Holding a mutex lock after all writes are finished

I have a question about thread safety and mutex locks in C++. I know that at the simplest level, a mutex lock should be held at any point where there could be simultaneous reading and writing to the same memory. However, I also know that each core has its own cache, so I picture the mutex lock as a way to ensure that all threads "agree" on the state of the data at any time point.

The thing I am unsure about is what happens when all the writing operations are done. Is it safe to use the data then without owning the mutex lock?

See example below. Based on my shallow understanding, it feels like the last line could produce undefined behavior since the code is not aware of all the writing operations that have been done in the threads. I.e. what if the arr in the main thread cache looks different from the arr's in the worker thread caches.

std::mutex mtx;
std::vector<int> arr;

std::list<std::thread> threads;
for (int i = 0 ; i < 10 ; ++i) {
   threads.push_back([&](){
      std::lock_guard<std::mutex> lock(mtx);
      // Change arr here.
   });
}
for (auto& thread : threads) {
   thread.join();
}
// Can I use arr here without owning the mutex lock?
std::cout << arr[i] << std::endl;

So my question is if the above example is safe, and if not, can I ever use arr without holding onto a mutex lock?

Solution

  • Yes, this code is safe.

    The C++ standard's description of std::thread::join() includes:

    The completion of the thread represented by *this synchronizes with (6.9.2) the corresponding successful join() return.

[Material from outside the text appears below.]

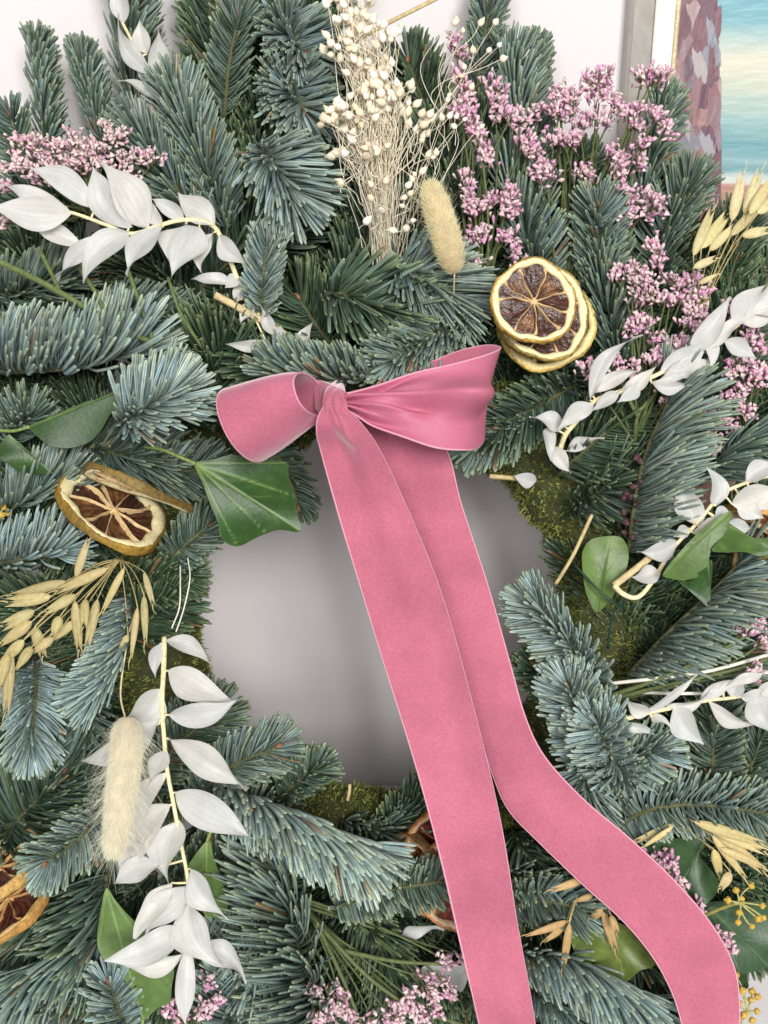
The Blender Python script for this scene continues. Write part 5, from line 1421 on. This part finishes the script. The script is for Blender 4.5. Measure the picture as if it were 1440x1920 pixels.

    That implies that if some operation X happens before (in the technical sense of the C++ memory model) the completion of the thread, and some operation Y happens after the return of join(), then X happens before Y. In your program, this means that the operations on arr within the various threads will all happen before the access in the main thread which follows the join(). Thus there is no data race.

    For the implementation, this means in effect that the cleanup code that terminates a thread must contain a release barrier before it notifies the thread waiting on join(), and the code for join() must have an acquire barrier after receiving that notification. In practice, the necessary barriers are likely to be automatically provided by the OS services that exit and wait for threads.